Morrow reflected on how seeing the debate on social media makes her feel. “I don’t think it’s right that people say we are less Black or judge us for our decision. It’s not my fault that the school didn’t offer me enough funds to attend,” the 21-year-old said. 

Ultimately, Morrow thinks it is distasteful that because of her choice, people on social networks question her blackness and amount of self-love. 

While many can withstand the heat that social media brings, others are heavily influenced by its impact. Tayshawn Lockett, a high school senior, changed his mind about his school of choice because of things he saw online. 

“At first, the University of Memphis was my first choice, but now I’ll be attending Jackson State University,” said the 18-year-old. Initially, Lockett wanted to go to U of M due to its proximity to his home. However, after constantly seeing HBCU content on social media, he decided to go a different route. 

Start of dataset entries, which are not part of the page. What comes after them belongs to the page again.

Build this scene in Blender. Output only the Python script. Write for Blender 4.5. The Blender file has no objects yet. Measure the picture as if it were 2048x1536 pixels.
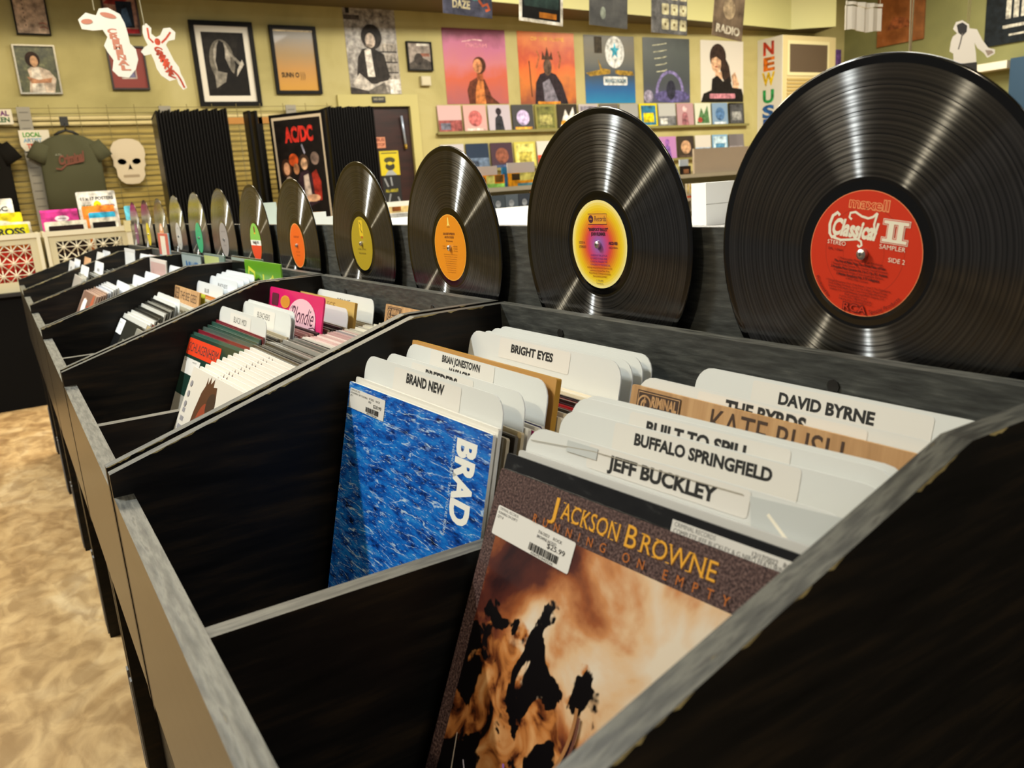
import bpy, math, random
from mathutils import Matrix, Vector
R = math.radians
random.seed(7)
C = bpy.context.scene
COL = C.collection

# ------------------------------------------------------------------ camera, world, lights, exposure
def cam_setup():
    f, yaw, pit, rol = 1622.646, 0.546726, 0.237775, -0.069446
    pos = Vector((-0.600606, -0.637931, 1.142042))
    sy, cy, sp, cp = math.sin(yaw), math.cos(yaw), math.sin(pit), math.cos(pit)
    fwd = Vector((sy*cp, cy*cp, -sp)); right = Vector((cy, -sy, 0)); up = right.cross(fwd)
    c, s = math.cos(rol), math.sin(rol)
    r2 = c*right + s*up; u2 = -s*right + c*up
    cd = bpy.data.cameras.new('camera'); co = bpy.data.objects.new('camera', cd); COL.objects.link(co)
    m = Matrix.Identity(4)
    for i in range(3):
        m[i][0] = r2[i]; m[i][1] = u2[i]; m[i][2] = -fwd[i]; m[i][3] = pos[i]
    co.matrix_world = m
    cd.sensor_fit = 'HORIZONTAL'; cd.sensor_width = 36.0; cd.lens = f/2048*36.0
    cd.clip_start = 0.02; cd.clip_end = 60
    cd.dof.use_dof = True; cd.dof.focus_distance = 1.05; cd.dof.aperture_fstop = 10.0
    C.camera = co
cam_setup()
W = bpy.data.worlds.new('world'); C.world = W; W.use_nodes = True
W.node_tree.nodes['Background'].inputs[0].default_value = (1.0, 0.96, 0.90, 1)
W.node_tree.nodes['Background'].inputs[1].default_value = 0.10
def light(name, kind, loc, energy, color=(1, 1, 1), size=0.3, size_y=None, target=None, rz=0):
    d = bpy.data.lights.new(name, kind); d.energy = energy; d.color = color
    if kind == 'AREA':
        d.shape = 'RECTANGLE'; d.size = size; d.size_y = size_y or size
    else:
        d.shadow_soft_size = size
    o = bpy.data.objects.new(name, d); COL.objects.link(o); o.location = loc
    if target:
        o.rotation_euler = (Vector(target)-Vector(loc)).to_track_quat('-Z', 'Y').to_euler()
    elif kind == 'AREA':
        o.rotation_euler = (0, 0, rz)
    return o
WARM = (1.0, 0.86, 0.62); COOL = (0.95, 1.0, 0.98)
light('tube_lamp_light', 'AREA', (-1.45, 2.15, 3.5), 104, COOL, 0.55, 0.1)
light('bulb_light', 'POINT', (-2.7, 0.25, 3.1), 70, (1.0, 0.87, 0.62), 0.05)
light('ceiling_fill_light', 'AREA', (0.35, -2.7, 3.9), 55, (0.97, 0.98, 1.0), 1.6, 1.6)  # added lamp behind the camera, lightens the bin faces turned towards it
light('ceiling_fill_light', 'AREA', (0.6, 5.2, 4.0), 135, WARM, 1.8, 1.0)  # this and the following: unseen area lights added to fill the room
light('ceiling_fill_light', 'AREA', (4.6, 5.0, 4.0), 240, (1.0, 0.94, 0.80), 2.4, 1.2)
light('ceiling_fill_light', 'AREA', (9.0, 5.4, 4.0), 210, (1.0, 0.93, 0.76), 2.4, 1.2)
light('ceiling_fill_light', 'AREA', (3.4, 1.6, 4.0), 90, (1.0, 0.97, 0.9), 2.0, 1.6)
light('ceiling_fill_light', 'AREA', (-3.2, 4.0, 4.0), 120, WARM, 2.0, 2.0)
C.view_settings.view_transform = 'Standard'; C.view_settings.look = 'None'
C.view_settings.gamma = 1.0; C.view_settings.use_curve_mapping = False
C.view_settings.exposure = 0.60

# ------------------------------------------------------------------ materials
def lin(c):
    if isinstance(c, str):
        c = [int(c[i:i+2], 16)/255 for i in (0, 2, 4)]
    return tuple((v/12.92 if v <= 0.04045 else ((v+0.055)/1.055)**2.4) for v in c[:3]) + (1,)
MATS = {}
def base_mat(name):
    m = bpy.data.materials.new(name); m.use_nodes = True
    return m, m.node_tree.nodes, m.node_tree.links, m.node_tree.nodes['Principled BSDF']
def mat(hexc, rough=0.5, spec=0.5, coat=0.0, metal=0.0, alpha=1.0):
    k = (hexc, rough, spec, coat, metal, alpha)
    if k in MATS: return MATS[k]
    m, n, l, b = base_mat('paint_'+hexc)
    b.inputs['Base Color'].default_value = lin(hexc); b.inputs['Roughness'].default_value = rough
    b.inputs['Specular IOR Level'].default_value = spec; b.inputs['Coat Weight'].default_value = coat
    b.inputs['Metallic'].default_value = metal; b.inputs['Alpha'].default_value = alpha
    b.inputs['Coat Roughness'].default_value = 0.08
    MATS[k] = m; return m
def noise_mat(name, stops, scale=(1, 1, 1), nscale=5, detail=6, rough=0.5, coat=0.0, distort=0.0, spec=0.5, bump=0.0, rough2=None, nrough=0.55, ntype=None):
    if name in MATS: return MATS[name]
    m, n, l, b = base_mat(name)
    tc = n.new('ShaderNodeTexCoord'); mp = n.new('ShaderNodeMapping'); mp.inputs['Scale'].default_value = scale
    nz = n.new('ShaderNodeTexNoise'); nz.inputs['Scale'].default_value = nscale; nz.inputs['Detail'].default_value = detail
    nz.inputs['Distortion'].default_value = distort; nz.inputs['Roughness'].default_value = nrough
    if ntype: nz.noise_type = ntype; nz.normalize = True
    l.new(tc.outputs['Object'], mp.inputs[0]); l.new(mp.outputs[0], nz.inputs['Vector'])
    cr = n.new('ShaderNodeValToRGB'); e = cr.color_ramp.elements
    while len(e) < len(stops): e.new(0.5)
    for el, (p, c) in zip(e, stops): el.position = p; el.color = lin(c)
    l.new(nz.outputs['Fac'], cr.inputs[0]); l.new(cr.outputs[0], b.inputs['Base Color'])
    b.inputs['Roughness'].default_value = rough; b.inputs['Coat Weight'].default_value = coat
    b.inputs['Specular IOR Level'].default_value = spec
    if rough2 is not None:
        mr = n.new('ShaderNodeMapRange'); mr.inputs[3].default_value = rough; mr.inputs[4].default_value = rough2
        mr.inputs[1].default_value = 0.35; mr.inputs[2].default_value = 0.65
        l.new(nz.outputs['Fac'], mr.inputs[0]); l.new(mr.outputs[0], b.inputs['Roughness'])
    if bump:
        bp = n.new('ShaderNodeBump'); bp.inputs['Strength'].default_value = bump; bp.inputs['Distance'].default_value = 0.002
        l.new(nz.outputs['Fac'], bp.inputs['Height']); l.new(bp.outputs[0], b.inputs['Normal'])
    MATS[name] = m; return m

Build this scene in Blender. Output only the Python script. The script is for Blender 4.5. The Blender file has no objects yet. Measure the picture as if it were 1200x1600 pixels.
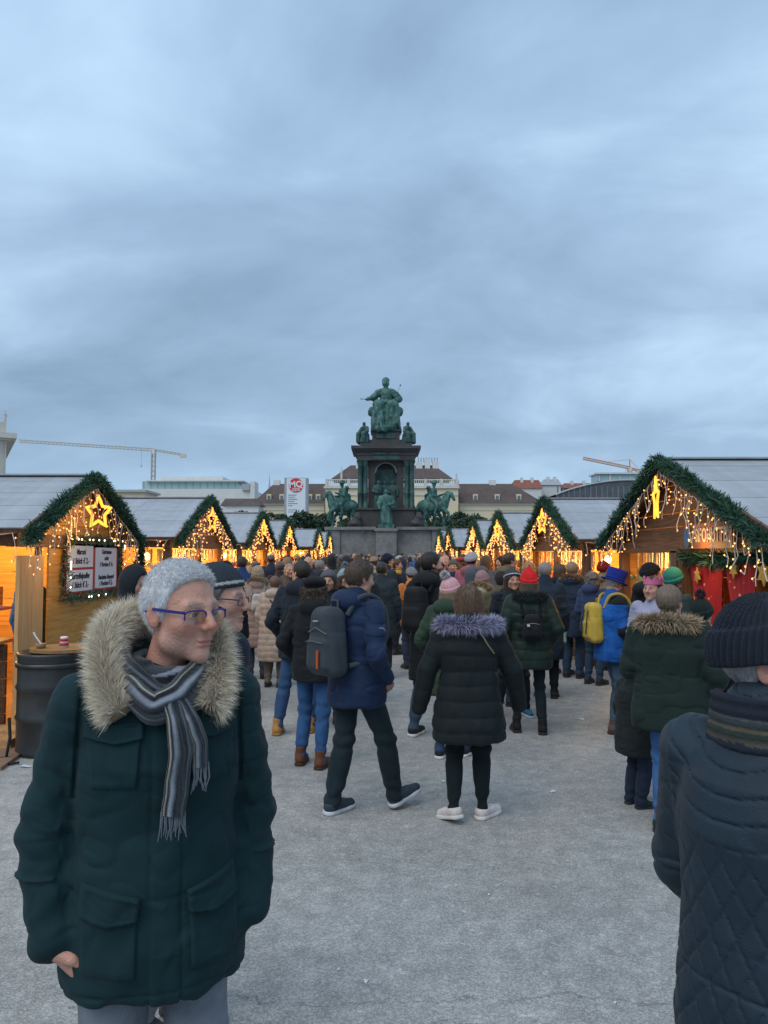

“From what I saw online, I wouldn’t want to miss out on the opportunity,” he said. “Going to JSU is going to allow me to not only elevate in my career but learn about who I am as a young, Black man. Being taught by Black professors and having my classrooms be filled with Black students will give me a sense of home that the U of M just cannot.” 

With everything that young African Americans have to face in society, it seems that picking where to go to college adds to their struggle. They don’t want to seem less than to their peers, nor do they want to be judged based on their decisions. 

Social media impacts them by making them change their mind, filling them with regret and even making them question their blackness. A quote from Ossie Davis, an American actor, and activist, says, “I find, in being Black, a thing of beauty: a joy; a strength; a secret cup of gladness.” 

Thus, instead of going against each other for where they choose to attend, young Black students should be rejoicing that they get to spread their joyous culture to different parts of the country and get an education at the same time.

Cyrah Griggs, 20, a communications major who doesn’t regret her decision of choosing UofM over an HBCU.